Cette fois il ne s’agit plus d’un nombre indéterminé de backbenchers, mais de vingt députés, dont plusieurs membres du shadow cabinet, dont l’identité n’est cependant pas révélée, et là il s’agit d’un fait grave qui montre que les informations des jours précédents n’étaient en rien des hypothèses fragiles. Circonstance aggravante les « rebelles » ont une solution de rechange, en la personne de Alan Johnson, député de la circonscription du nord-est du Royaume-Uni, Kingston-upon-Hull West and Hessle depuis 1997, respectivement et chronologiquement ministre de la santé, ministre de l’éducation et ministre de l’intérieur dans les gouvernements Blair et Brown. Alan Johnson envisageait très sérieusement d’être candidat à la direction du parti travailliste, en 2010, pour finalement se ranger (détail de grande importance au vu des évènements en cours) derrière son ami David Miliband, battu sur le fil, de façon inattendue, comme on le sait, par son jeune frère Ed.
Le parti travailliste a déjà connu ce type de situations et ce genre de soubresauts, ce qui rend les dénégations de moins en moins crédibles au fil des heures. Le manque de charisme et d’autorité d’Ed Miliband a déjà été souligné à maintes reprises. Son alignement inconditionnel sur les positions de David Cameron, lors du référendum sur l’indépendance de l’Ecosse, a été difficile à avaler pour les militants travaillistes. Enfin certains chiffres poussent à l’urgence chez les travaillistes, où Alan Johnson est très populaire et très apprécié parmi les élus et les militants : alors que tous les sondages accordent 33% d’intention de vote au Labour contre seulement 29% aux Tories, seuls 22% des électeurs britanniques font confiance à Ed Miliband, et ils ne sont que 49% parmi les électeurs travaillistes. Donc une lettre émanant des backbenchers pour demander la démission d’Ed Miliband semble imminente, solution que son frère David va contempler avec satisfaction depuis New York, où il dirige l’International Rescue Committee, après sa démission du parlement en mars 2013.
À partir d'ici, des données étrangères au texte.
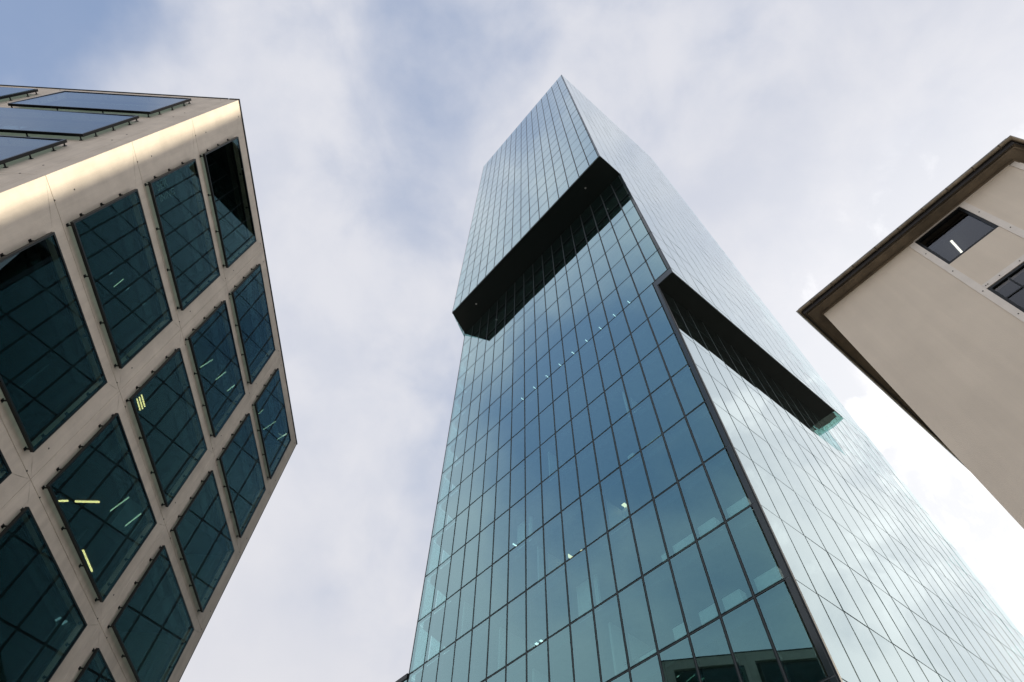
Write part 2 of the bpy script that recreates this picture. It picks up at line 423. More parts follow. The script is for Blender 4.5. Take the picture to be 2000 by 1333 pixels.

Dernier épisode en date, Neil Kinnock, désormais Lord Kinnock, ex-leader travailliste entre 1983 et 1992, s’en est pris aux rebelles anonymes, sur les ondes de BBC Radio 4, dans l’émission The World This Week-End, hier, 9 novembre, en déplorant a tendency towards political suicide, littéralement une tendance (de la part des frondeurs) au suicide politique. Un son de cloche sensiblement différent de la part d’Alistair Darling, ex-chancelier de l’échiquier, qui, dans les colonnes du Sunday Times, dans l’édition du 9 novembre, a exhorté Miliband à aller de l’avant : The best way of dealing with adversity is to lead. The best form of defence is attack. So attack. On all fronts. Ce qui signifie : Le meilleur moyen d’affronter l’adversité est de s’affirmer en tant que chef. La meilleure façon de défendre est d’attaquer. Alors attaquez ! Sur tous les fronts. Un étrange soutien, en vérité, car l’analyse pragmatique et le pré-supposé des propos d’Alistair Darling impliquent que, pour ce dernier, Miliband n’a donc pas d’autorité pour l’heure. A suivre donc.